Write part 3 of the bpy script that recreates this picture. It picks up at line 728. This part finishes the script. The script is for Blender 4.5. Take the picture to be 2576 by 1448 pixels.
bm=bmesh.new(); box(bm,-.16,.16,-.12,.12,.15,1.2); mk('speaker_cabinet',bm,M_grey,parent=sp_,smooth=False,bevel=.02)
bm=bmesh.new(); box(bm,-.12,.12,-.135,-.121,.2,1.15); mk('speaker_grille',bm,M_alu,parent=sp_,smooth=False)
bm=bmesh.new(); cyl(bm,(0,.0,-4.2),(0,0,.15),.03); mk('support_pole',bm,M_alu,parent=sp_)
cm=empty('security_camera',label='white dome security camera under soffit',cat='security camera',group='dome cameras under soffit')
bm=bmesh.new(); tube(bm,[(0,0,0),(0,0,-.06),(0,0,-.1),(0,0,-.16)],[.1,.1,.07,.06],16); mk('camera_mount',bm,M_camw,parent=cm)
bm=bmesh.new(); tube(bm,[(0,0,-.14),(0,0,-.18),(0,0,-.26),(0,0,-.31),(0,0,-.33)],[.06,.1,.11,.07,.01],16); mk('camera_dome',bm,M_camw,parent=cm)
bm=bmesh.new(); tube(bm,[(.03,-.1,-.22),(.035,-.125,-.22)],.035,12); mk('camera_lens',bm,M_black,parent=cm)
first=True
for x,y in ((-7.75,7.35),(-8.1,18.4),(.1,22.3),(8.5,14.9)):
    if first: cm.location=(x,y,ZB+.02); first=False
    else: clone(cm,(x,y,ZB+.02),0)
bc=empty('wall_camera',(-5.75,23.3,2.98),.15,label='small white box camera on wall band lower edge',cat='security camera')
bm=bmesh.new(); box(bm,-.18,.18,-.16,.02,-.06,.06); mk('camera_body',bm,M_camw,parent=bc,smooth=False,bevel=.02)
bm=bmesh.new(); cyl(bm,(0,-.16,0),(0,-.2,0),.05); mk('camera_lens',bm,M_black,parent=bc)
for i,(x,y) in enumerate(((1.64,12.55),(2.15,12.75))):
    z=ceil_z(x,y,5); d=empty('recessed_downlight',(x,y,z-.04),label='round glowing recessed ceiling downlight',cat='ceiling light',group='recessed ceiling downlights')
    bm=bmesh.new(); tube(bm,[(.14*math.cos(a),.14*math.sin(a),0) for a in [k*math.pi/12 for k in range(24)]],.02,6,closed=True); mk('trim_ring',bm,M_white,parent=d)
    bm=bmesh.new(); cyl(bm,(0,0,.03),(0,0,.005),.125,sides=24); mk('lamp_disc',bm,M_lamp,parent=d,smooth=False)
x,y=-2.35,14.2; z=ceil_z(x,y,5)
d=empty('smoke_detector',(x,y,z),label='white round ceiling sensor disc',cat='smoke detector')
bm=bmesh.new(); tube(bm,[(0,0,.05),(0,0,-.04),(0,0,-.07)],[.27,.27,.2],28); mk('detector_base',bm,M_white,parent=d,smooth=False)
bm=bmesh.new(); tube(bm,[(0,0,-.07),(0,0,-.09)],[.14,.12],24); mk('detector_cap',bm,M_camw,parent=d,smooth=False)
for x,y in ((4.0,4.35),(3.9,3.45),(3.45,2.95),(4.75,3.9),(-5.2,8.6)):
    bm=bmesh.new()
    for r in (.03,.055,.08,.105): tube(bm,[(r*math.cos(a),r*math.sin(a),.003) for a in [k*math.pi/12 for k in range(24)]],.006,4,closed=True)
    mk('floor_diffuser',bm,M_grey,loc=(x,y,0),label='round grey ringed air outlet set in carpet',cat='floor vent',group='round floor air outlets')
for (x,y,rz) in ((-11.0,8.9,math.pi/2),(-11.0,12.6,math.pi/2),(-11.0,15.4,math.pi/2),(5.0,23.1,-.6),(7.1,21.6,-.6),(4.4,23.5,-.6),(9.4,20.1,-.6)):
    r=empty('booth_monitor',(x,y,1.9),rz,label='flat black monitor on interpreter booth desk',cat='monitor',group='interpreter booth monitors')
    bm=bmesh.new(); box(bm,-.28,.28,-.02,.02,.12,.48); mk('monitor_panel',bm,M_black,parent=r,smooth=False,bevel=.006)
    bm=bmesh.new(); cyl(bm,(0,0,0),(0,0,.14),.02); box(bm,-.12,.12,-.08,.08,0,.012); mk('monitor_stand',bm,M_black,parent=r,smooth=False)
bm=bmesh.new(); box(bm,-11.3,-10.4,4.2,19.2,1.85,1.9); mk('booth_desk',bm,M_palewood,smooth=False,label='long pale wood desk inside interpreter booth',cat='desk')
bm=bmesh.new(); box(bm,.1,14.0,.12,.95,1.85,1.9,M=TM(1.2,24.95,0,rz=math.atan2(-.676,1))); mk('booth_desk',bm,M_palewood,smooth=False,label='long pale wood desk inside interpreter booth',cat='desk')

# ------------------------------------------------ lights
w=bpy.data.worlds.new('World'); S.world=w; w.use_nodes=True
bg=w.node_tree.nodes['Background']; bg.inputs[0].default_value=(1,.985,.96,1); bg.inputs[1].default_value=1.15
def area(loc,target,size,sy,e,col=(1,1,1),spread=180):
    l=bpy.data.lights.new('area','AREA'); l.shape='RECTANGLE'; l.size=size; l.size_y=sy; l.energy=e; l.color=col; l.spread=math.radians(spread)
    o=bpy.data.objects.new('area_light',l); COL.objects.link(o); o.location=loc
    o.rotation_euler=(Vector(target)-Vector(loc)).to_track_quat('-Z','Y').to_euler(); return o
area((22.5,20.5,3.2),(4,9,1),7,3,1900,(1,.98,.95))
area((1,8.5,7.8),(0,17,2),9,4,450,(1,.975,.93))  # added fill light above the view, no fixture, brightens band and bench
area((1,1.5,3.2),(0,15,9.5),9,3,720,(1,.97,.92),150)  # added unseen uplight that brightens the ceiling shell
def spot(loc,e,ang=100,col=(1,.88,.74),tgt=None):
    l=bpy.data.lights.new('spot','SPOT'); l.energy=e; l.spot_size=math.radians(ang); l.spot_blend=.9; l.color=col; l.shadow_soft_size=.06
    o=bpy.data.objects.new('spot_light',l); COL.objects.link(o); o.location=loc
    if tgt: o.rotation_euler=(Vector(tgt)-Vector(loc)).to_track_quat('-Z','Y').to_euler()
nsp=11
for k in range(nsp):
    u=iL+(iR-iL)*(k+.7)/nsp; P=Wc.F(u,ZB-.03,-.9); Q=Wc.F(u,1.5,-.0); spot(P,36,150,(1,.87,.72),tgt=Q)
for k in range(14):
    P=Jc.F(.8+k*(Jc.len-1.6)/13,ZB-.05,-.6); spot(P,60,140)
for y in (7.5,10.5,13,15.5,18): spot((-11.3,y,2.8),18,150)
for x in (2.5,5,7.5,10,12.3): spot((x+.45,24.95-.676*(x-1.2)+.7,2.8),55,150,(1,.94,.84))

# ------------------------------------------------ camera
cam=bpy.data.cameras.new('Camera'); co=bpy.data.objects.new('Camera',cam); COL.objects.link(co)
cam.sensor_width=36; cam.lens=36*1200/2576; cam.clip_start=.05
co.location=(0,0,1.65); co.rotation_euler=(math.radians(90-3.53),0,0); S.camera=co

▶ The exercise
Nothing should be left out: repeat all of the data exactly.

▶ Written answer
Write part 3 of the bpy script that recreates this picture. It picks up at line 728. This part finishes the script. The script is for Blender 4.5. Take the picture to be 2576 by 1448 pixels.
bm=bmesh.new(); box(bm,-.16,.16,-.12,.12,.15,1.2); mk('speaker_cabinet',bm,M_grey,parent=sp_,smooth=False,bevel=.02)
bm=bmesh.new(); box(bm,-.12,.12,-.135,-.121,.2,1.15); mk('speaker_grille',bm,M_alu,parent=sp_,smooth=False)
bm=bmesh.new(); cyl(bm,(0,.0,-4.2),(0,0,.15),.03); mk('support_pole',bm,M_alu,parent=sp_)
cm=empty('security_camera',label='white dome security camera under soffit',cat='security camera',group='dome cameras under soffit')
bm=bmesh.new(); tube(bm,[(0,0,0),(0,0,-.06),(0,0,-.1),(0,0,-.16)],[.1,.1,.07,.06],16); mk('camera_mount',bm,M_camw,parent=cm)
bm=bmesh.new(); tube(bm,[(0,0,-.14),(0,0,-.18),(0,0,-.26),(0,0,-.31),(0,0,-.33)],[.06,.1,.11,.07,.01],16); mk('camera_dome',bm,M_camw,parent=cm)
bm=bmesh.new(); tube(bm,[(.03,-.1,-.22),(.035,-.125,-.22)],.035,12); mk('camera_lens',bm,M_black,parent=cm)
first=True
for x,y in ((-7.75,7.35),(-8.1,18.4),(.1,22.3),(8.5,14.9)):
    if first: cm.location=(x,y,ZB+.02); first=False
    else: clone(cm,(x,y,ZB+.02),0)
bc=empty('wall_camera',(-5.75,23.3,2.98),.15,label='small white box camera on wall band lower edge',cat='security camera')
bm=bmesh.new(); box(bm,-.18,.18,-.16,.02,-.06,.06); mk('camera_body',bm,M_camw,parent=bc,smooth=False,bevel=.02)
bm=bmesh.new(); cyl(bm,(0,-.16,0),(0,-.2,0),.05); mk('camera_lens',bm,M_black,parent=bc)
for i,(x,y) in enumerate(((1.64,12.55),(2.15,12.75))):
    z=ceil_z(x,y,5); d=empty('recessed_downlight',(x,y,z-.04),label='round glowing recessed ceiling downlight',cat='ceiling light',group='recessed ceiling downlights')
    bm=bmesh.new(); tube(bm,[(.14*math.cos(a),.14*math.sin(a),0) for a in [k*math.pi/12 for k in range(24)]],.02,6,closed=True); mk('trim_ring',bm,M_white,parent=d)
    bm=bmesh.new(); cyl(bm,(0,0,.03),(0,0,.005),.125,sides=24); mk('lamp_disc',bm,M_lamp,parent=d,smooth=False)
x,y=-2.35,14.2; z=ceil_z(x,y,5)
d=empty('smoke_detector',(x,y,z),label='white round ceiling sensor disc',cat='smoke detector')
bm=bmesh.new(); tube(bm,[(0,0,.05),(0,0,-.04),(0,0,-.07)],[.27,.27,.2],28); mk('detector_base',bm,M_white,parent=d,smooth=False)
bm=bmesh.new(); tube(bm,[(0,0,-.07),(0,0,-.09)],[.14,.12],24); mk('detector_cap',bm,M_camw,parent=d,smooth=False)
for x,y in ((4.0,4.35),(3.9,3.45),(3.45,2.95),(4.75,3.9),(-5.2,8.6)):
    bm=bmesh.new()
    for r in (.03,.055,.08,.105): tube(bm,[(r*math.cos(a),r*math.sin(a),.003) for a in [k*math.pi/12 for k in range(24)]],.006,4,closed=True)
    mk('floor_diffuser',bm,M_grey,loc=(x,y,0),label='round grey ringed air outlet set in carpet',cat='floor vent',group='round floor air outlets')
for (x,y,rz) in ((-11.0,8.9,math.pi/2),(-11.0,12.6,math.pi/2),(-11.0,15.4,math.pi/2),(5.0,23.1,-.6),(7.1,21.6,-.6),(4.4,23.5,-.6),(9.4,20.1,-.6)):
    r=empty('booth_monitor',(x,y,1.9),rz,label='flat black monitor on interpreter booth desk',cat='monitor',group='interpreter booth monitors')
    bm=bmesh.new(); box(bm,-.28,.28,-.02,.02,.12,.48); mk('monitor_panel',bm,M_black,parent=r,smooth=False,bevel=.006)
    bm=bmesh.new(); cyl(bm,(0,0,0),(0,0,.14),.02); box(bm,-.12,.12,-.08,.08,0,.012); mk('monitor_stand',bm,M_black,parent=r,smooth=False)
bm=bmesh.new(); box(bm,-11.3,-10.4,4.2,19.2,1.85,1.9); mk('booth_desk',bm,M_palewood,smooth=False,label='long pale wood desk inside interpreter booth',cat='desk')
bm=bmesh.new(); box(bm,.1,14.0,.12,.95,1.85,1.9,M=TM(1.2,24.95,0,rz=math.atan2(-.676,1))); mk('booth_desk',bm,M_palewood,smooth=False,label='long pale wood desk inside interpreter booth',cat='desk')

# ------------------------------------------------ lights
w=bpy.data.worlds.new('World'); S.world=w; w.use_nodes=True
bg=w.node_tree.nodes['Background']; bg.inputs[0].default_value=(1,.985,.96,1); bg.inputs[1].default_value=1.15
def area(loc,target,size,sy,e,col=(1,1,1),spread=180):
    l=bpy.data.lights.new('area','AREA'); l.shape='RECTANGLE'; l.size=size; l.size_y=sy; l.energy=e; l.color=col; l.spread=math.radians(spread)
    o=bpy.data.objects.new('area_light',l); COL.objects.link(o); o.location=loc
    o.rotation_euler=(Vector(target)-Vector(loc)).to_track_quat('-Z','Y').to_euler(); return o
area((22.5,20.5,3.2),(4,9,1),7,3,1900,(1,.98,.95))
area((1,8.5,7.8),(0,17,2),9,4,450,(1,.975,.93))  # added fill light above the view, no fixture, brightens band and bench
area((1,1.5,3.2),(0,15,9.5),9,3,720,(1,.97,.92),150)  # added unseen uplight that brightens the ceiling shell
def spot(loc,e,ang=100,col=(1,.88,.74),tgt=None):
    l=bpy.data.lights.new('spot','SPOT'); l.energy=e; l.spot_size=math.radians(ang); l.spot_blend=.9; l.color=col; l.shadow_soft_size=.06
    o=bpy.data.objects.new('spot_light',l); COL.objects.link(o); o.location=loc
    if tgt: o.rotation_euler=(Vector(tgt)-Vector(loc)).to_track_quat('-Z','Y').to_euler()
nsp=11
for k in range(nsp):
    u=iL+(iR-iL)*(k+.7)/nsp; P=Wc.F(u,ZB-.03,-.9); Q=Wc.F(u,1.5,-.0); spot(P,36,150,(1,.87,.72),tgt=Q)
for k in range(14):
    P=Jc.F(.8+k*(Jc.len-1.6)/13,ZB-.05,-.6); spot(P,60,140)
for y in (7.5,10.5,13,15.5,18): spot((-11.3,y,2.8),18,150)
for x in (2.5,5,7.5,10,12.3): spot((x+.45,24.95-.676*(x-1.2)+.7,2.8),55,150,(1,.94,.84))

# ------------------------------------------------ camera
cam=bpy.data.cameras.new('Camera'); co=bpy.data.objects.new('Camera',cam); COL.objects.link(co)
cam.sensor_width=36; cam.lens=36*1200/2576; cam.clip_start=.05
co.location=(0,0,1.65); co.rotation_euler=(math.radians(90-3.53),0,0); S.camera=co